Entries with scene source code
* * *

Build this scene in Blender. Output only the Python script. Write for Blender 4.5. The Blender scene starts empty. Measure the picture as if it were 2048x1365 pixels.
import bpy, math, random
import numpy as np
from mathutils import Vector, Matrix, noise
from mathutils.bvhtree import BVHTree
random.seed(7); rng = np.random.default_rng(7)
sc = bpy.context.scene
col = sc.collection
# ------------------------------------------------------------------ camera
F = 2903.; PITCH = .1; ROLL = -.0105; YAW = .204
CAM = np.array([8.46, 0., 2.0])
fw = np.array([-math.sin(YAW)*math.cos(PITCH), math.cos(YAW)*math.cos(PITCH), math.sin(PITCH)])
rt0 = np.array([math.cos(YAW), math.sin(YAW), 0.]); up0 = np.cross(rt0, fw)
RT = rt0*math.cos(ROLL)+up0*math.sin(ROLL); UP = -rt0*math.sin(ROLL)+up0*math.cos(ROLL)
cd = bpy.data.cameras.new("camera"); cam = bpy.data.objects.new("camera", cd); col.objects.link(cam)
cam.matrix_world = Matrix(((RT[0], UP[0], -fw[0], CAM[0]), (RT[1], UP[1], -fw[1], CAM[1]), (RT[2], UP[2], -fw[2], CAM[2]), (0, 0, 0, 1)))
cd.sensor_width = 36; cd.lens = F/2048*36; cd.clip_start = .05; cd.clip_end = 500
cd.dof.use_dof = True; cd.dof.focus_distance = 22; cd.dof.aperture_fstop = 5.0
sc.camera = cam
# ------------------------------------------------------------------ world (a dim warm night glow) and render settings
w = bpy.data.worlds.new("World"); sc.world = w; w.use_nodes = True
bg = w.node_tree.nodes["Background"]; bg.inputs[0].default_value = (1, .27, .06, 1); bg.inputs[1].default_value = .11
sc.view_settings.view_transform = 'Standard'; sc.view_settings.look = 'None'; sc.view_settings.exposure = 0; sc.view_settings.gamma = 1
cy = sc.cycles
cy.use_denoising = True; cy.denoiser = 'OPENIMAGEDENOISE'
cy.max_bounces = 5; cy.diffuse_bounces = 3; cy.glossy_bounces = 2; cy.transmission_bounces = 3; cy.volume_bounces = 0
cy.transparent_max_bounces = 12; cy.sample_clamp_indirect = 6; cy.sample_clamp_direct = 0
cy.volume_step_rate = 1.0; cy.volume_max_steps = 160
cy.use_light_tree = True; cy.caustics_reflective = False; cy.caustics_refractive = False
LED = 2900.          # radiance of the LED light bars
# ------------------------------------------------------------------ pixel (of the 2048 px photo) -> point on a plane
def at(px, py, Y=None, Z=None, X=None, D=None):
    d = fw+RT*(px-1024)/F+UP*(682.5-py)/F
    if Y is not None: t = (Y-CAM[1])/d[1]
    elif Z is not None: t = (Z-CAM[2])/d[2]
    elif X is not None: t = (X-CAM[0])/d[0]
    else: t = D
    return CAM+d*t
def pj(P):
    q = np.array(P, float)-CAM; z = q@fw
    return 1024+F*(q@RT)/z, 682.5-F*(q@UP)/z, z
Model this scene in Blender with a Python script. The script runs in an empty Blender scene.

* * *

Show all lines in the entries above where the word "script" appears.

Build this scene in Blender. Output only the Python script. Write for Blender 4.5. The Blender scene starts empty. Measure the picture as if it were 2048x1365 pixels.
Model this scene in Blender with a Python script. The script runs in an empty Blender scene.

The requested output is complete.